Professeur à l'École nationale d'administration publique, à Québec

DEVOIR DE NEUTRALITÉ

Est-il acceptable que la FTQ jouisse, même en apparence, d'un certain pouvoir auprès de l'organisme responsable de réglementer l'industrie de la construction? Non! Est-il souhaitable que «la police de la construction», dont le mandat est de lutter contre le travail au noir et l'intimidation, soit sous le joug du plus gros syndicat de l'industrie? Non! Les inspecteurs de la CCQ ont un devoir de neutralité. C'est une condition essentielle à leur travail. Aussi, il est normal que la présidente de la CCQ cherche à rétablir la crédibilité de son organisme en imposant un code d'éthique à ses inspecteurs. Michel Arsenault aura beau crier sur toutes les tribunes que la décision de Diane Lemieux constitue un recul historique et une attaque sans précédent à la liberté d'association, tout ça n'est que du vent. En réalité, il cherche seulement à imposer les syndicats partout, et ce, sans discernement. Il n'existe pas d'obligation légale, ni morale, d'avoir des syndicats dans tous les organismes ou entreprises du Québec. Par contre, les inspecteurs ont encore le droit de conclure individuellement un contrat de travail avec la CCQ. Aussi, ceux qui sont mal à l'aise avec cette décision ont encore la liberté de démissionner. Cela dit, le véritable problème de la construction, ce n'est pas les syndicats, mais la réglementation et le contrôle étatique de cette industrie.

Pierre-Yves McSween

Comptable agréé et chargé de cours à HEC Montréal

L'INDÉPENDANCE, UNE RÈGLE DE BASE

Pour répondre à cette question, faisons un parallèle. Lorsqu'un vérificateur (auditeur) externe vérifie une société, il doit en tout temps démontrer qu'il n'est pas en conflit d'intérêts ou en apparence de conflit d'intérêts. Donc, il ne doit pas être en relation d'affaires ou exercer des liens de familiarité avec la société vérifiée.

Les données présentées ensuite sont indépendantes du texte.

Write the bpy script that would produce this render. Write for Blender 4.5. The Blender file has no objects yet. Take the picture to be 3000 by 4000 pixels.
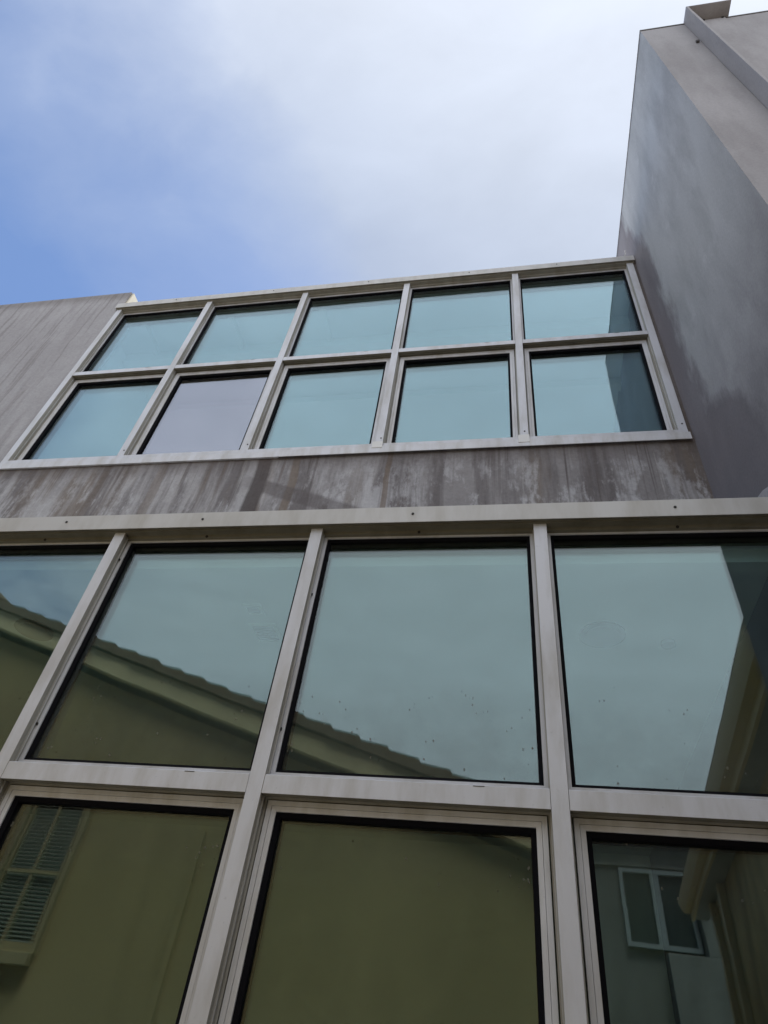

Le fait d'être membre de la FTQ et de faire partie de la CCQ laisse présager une apparence de conflit d'intérêts. Dans ce cas, pour éliminer cette apparence de manque d'indépendance, il me semble raisonnable d'exiger que les gens travaillant à la CCQ soient désaffiliés de la FTQ. Je ne vois pas dans ce geste quelconque vendetta, simplement une saine gestion d'un organisme gouvernemental. Si les employés de la CCQ veulent se syndiquer, ils devraient constituer un syndicat qui n'est pas en lien avec les organisations qu'ils doivent chapeauter. Oublions la partisanerie, les enjeux politiques et autres débats connexes: l'indépendance est un principe de gros bon sens peu importe nos allégeances. Ne cherchons pas qui a tort ou qui a raison, mais plutôt, qu'elle serait la meilleure pratique dans cette situation. Poser la question, c'est y répondre.